A California company that’s building a flying electric car is now taking preorders.
Alef Aeronautics’ flying car has been given a special airworthiness certification from the Federal Aviation Administration (FAA), meaning the company will be allowed to road/air test the car, the company said in a news release.
The fully electric vehicle (with a hydrogen option for a higher price) is a low-speed vehicle that can be driven up to 200 miles on public roads and fits into a regular garage, but it can also launch vertically into the air with a flying range of 110 miles, according to Alef’s website.
The company’s “Model A” car “can fly forward above the obstacles until a desired destination is reached,” the San Mateo-based company says. “The driver and the cabin are stabilized by a unique gimbaled rotating cabin design.”
Alef touts the car’s ability to avoid traffic, fly in any direction while giving a “cinematic 180 plus degree view for safe and enjoyable flight.”
Customers can preorder the vehicle, which can seat up to two people is expected to cost around $300,000.

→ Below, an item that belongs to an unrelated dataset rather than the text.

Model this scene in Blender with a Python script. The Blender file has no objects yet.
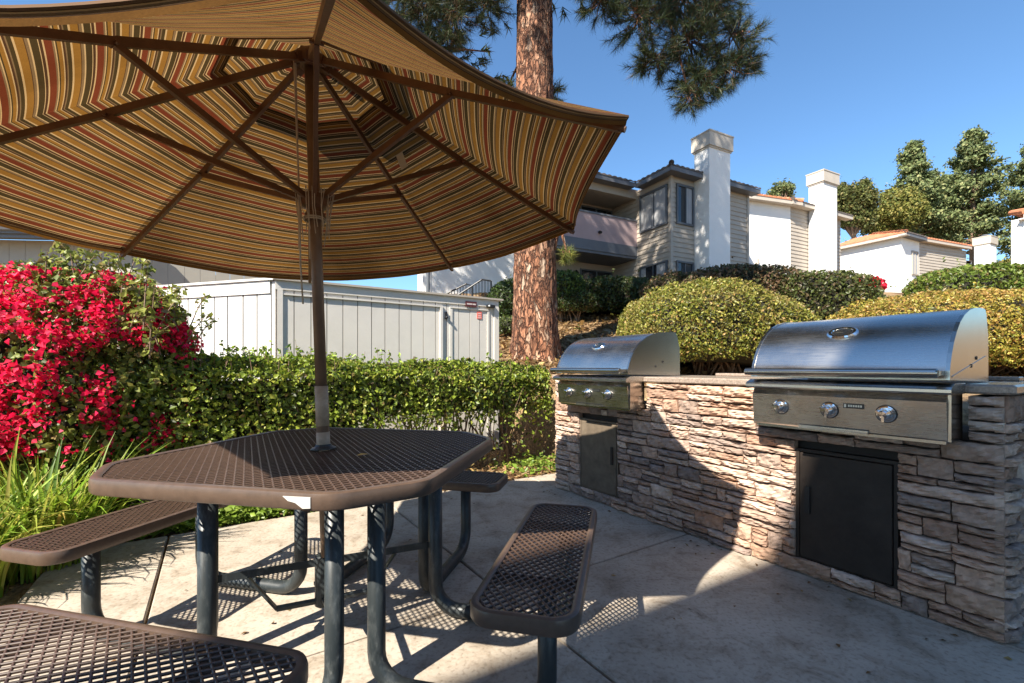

An FAA spokesperson told Fox Business it “issued a Special Airworthiness Certificate for the Armada Model Zero aircraft on June 12, 2023. This certificate allows the aircraft to be used for limited purposes, including exhibition, research and development. This is not the first aircraft of its kind for which the FAA has issued a Special Airworthiness Certificate.”
Customers can preorder the vehicle, which can seat up to two people is expected to cost around $300,000. (Alef Aero / Fox News)
Alef first unveiled the car last October and said it has already taken a “strong” number of preorders from people and businesses.
The FAA is working on policies for the takeoff and landing of electric vehicles, the company said.
“We’re excited to receive this certification from the FAA,” Alef CEO Jim Dukhovny, who co-founded the company in 2015, said in a statement.
Dukhovny and co-founders Constantine Kisly, Pavel Markin and Oleg Petrovwere were first inspired to first try to create a flying car in 2015, when they realized it was the same year when Marty McFly drove one in “Back to the Future II,” the website says.
“During one of the Science Fiction lectures, Jim Dukhovny talked about how flying cars are finally possible in 2015,” the website says. “But he lacked technical skills to take on such a complicated task by himself.”
The four met at a cafe and set out to design a flying car.
Dukhovny added that the certification “allows us to move closer to bringing people an environmentally friendly and faster commute, saving individuals and companies hours each week. This is a one small step for planes, one giant step for cars.”
Fox Business has reached out to Alef Aero for comment.